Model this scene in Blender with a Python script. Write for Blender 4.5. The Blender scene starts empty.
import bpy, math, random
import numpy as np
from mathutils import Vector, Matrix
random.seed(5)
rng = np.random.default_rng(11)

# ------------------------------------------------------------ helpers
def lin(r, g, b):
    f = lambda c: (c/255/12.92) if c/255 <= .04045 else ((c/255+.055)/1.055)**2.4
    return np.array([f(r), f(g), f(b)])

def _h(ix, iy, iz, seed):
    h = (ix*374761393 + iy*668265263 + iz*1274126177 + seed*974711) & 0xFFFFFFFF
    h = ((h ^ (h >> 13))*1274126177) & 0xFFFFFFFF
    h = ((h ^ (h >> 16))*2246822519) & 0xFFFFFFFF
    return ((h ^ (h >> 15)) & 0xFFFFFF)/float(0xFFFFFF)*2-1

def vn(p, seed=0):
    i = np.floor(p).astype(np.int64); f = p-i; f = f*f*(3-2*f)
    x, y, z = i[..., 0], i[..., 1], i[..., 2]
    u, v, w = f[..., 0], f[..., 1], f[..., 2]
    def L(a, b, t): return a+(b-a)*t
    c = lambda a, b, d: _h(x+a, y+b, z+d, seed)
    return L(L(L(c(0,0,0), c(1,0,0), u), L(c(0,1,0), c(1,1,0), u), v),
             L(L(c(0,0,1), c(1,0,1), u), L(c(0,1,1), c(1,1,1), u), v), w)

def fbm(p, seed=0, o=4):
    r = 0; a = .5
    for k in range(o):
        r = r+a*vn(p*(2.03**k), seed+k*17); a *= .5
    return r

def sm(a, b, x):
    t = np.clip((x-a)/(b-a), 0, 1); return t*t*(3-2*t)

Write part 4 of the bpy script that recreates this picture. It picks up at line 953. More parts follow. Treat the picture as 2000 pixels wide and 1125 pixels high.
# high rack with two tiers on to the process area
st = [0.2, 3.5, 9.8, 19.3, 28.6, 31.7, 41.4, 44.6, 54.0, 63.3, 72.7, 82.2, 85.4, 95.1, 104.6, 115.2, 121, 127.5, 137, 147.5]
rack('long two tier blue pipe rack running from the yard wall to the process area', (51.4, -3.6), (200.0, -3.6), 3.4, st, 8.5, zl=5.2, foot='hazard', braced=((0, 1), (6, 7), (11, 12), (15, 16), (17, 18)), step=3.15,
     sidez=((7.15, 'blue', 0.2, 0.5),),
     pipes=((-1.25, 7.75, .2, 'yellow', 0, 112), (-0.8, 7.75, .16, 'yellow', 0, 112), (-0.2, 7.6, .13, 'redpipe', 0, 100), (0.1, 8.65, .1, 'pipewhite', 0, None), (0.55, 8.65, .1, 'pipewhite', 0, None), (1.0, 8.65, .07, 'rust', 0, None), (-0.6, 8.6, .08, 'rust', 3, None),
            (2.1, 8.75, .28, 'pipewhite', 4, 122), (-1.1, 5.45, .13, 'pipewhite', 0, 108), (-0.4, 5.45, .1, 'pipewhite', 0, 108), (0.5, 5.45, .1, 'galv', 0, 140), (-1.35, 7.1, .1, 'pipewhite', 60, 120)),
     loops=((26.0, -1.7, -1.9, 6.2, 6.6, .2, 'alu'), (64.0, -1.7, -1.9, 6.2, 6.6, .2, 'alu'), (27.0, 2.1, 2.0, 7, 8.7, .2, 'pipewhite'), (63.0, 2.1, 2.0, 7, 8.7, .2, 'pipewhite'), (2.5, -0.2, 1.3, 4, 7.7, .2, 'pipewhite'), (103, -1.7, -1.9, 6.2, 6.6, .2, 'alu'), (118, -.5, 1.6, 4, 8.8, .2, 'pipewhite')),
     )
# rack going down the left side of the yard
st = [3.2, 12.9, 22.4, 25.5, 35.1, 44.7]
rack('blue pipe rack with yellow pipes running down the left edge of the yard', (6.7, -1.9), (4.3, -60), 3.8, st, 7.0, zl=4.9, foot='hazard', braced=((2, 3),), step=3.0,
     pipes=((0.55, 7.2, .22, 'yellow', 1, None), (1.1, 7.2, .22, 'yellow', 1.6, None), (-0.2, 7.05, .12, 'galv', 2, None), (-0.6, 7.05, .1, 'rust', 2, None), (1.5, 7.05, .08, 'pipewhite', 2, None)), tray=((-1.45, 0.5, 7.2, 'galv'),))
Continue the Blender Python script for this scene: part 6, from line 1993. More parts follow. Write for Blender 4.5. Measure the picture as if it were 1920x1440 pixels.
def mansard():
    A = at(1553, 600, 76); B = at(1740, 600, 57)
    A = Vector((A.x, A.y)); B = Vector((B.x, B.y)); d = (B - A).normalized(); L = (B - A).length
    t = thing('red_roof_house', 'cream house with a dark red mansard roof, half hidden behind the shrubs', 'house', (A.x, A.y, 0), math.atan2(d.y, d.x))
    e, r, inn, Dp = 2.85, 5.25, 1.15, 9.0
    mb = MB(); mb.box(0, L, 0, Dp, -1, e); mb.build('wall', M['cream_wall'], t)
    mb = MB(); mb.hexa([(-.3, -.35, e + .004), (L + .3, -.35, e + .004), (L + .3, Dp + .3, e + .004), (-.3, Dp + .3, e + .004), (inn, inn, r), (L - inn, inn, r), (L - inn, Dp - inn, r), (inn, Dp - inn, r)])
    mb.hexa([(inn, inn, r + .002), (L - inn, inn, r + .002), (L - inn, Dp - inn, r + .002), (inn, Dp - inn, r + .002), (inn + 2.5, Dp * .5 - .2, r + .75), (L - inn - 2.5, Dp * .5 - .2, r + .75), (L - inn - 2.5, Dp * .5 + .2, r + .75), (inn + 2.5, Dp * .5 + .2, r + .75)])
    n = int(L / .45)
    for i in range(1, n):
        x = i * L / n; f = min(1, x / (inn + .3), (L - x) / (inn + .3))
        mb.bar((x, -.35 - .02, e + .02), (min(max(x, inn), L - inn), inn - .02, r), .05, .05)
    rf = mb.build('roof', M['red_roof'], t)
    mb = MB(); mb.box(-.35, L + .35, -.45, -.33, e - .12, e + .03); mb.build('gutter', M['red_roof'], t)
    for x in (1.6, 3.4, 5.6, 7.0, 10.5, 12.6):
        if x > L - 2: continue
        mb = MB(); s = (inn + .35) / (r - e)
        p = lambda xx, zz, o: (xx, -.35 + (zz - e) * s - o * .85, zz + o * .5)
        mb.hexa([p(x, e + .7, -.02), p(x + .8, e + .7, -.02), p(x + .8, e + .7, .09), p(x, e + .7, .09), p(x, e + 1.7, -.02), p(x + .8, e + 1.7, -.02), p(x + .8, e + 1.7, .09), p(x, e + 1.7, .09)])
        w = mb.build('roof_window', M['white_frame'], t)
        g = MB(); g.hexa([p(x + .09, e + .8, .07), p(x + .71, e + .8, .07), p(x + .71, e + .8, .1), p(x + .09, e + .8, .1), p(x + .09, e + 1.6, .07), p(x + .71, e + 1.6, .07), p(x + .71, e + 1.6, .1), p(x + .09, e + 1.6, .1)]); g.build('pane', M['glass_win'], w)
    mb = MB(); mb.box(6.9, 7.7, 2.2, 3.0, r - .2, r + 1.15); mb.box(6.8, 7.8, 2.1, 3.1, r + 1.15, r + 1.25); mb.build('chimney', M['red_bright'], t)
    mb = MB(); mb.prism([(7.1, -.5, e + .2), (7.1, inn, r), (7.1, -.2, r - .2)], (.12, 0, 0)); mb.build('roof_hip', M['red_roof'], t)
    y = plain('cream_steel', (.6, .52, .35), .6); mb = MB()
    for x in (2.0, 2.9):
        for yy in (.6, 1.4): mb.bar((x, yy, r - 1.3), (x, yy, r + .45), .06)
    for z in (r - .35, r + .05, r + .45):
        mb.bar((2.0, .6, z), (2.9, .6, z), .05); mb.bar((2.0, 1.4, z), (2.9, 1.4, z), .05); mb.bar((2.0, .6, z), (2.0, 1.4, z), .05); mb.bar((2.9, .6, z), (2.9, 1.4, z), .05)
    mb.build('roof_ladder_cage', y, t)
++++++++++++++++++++
Written exercise
Lines from the start of the material above through the line containing "return ((h ^" are to be duplicated exactly, and only those.

Final answer
Model this scene in Blender with a Python script. Write for Blender 4.5. The Blender scene starts empty.
import bpy, math, random
import numpy as np
from mathutils import Vector, Matrix
random.seed(5)
rng = np.random.default_rng(11)

# ------------------------------------------------------------ helpers
def lin(r, g, b):
    f = lambda c: (c/255/12.92) if c/255 <= .04045 else ((c/255+.055)/1.055)**2.4
    return np.array([f(r), f(g), f(b)])

def _h(ix, iy, iz, seed):
    h = (ix*374761393 + iy*668265263 + iz*1274126177 + seed*974711) & 0xFFFFFFFF
    h = ((h ^ (h >> 13))*1274126177) & 0xFFFFFFFF
    h = ((h ^ (h >> 16))*2246822519) & 0xFFFFFFFF
    return ((h ^ (h >> 15)) & 0xFFFFFF)/float(0xFFFFFF)*2-1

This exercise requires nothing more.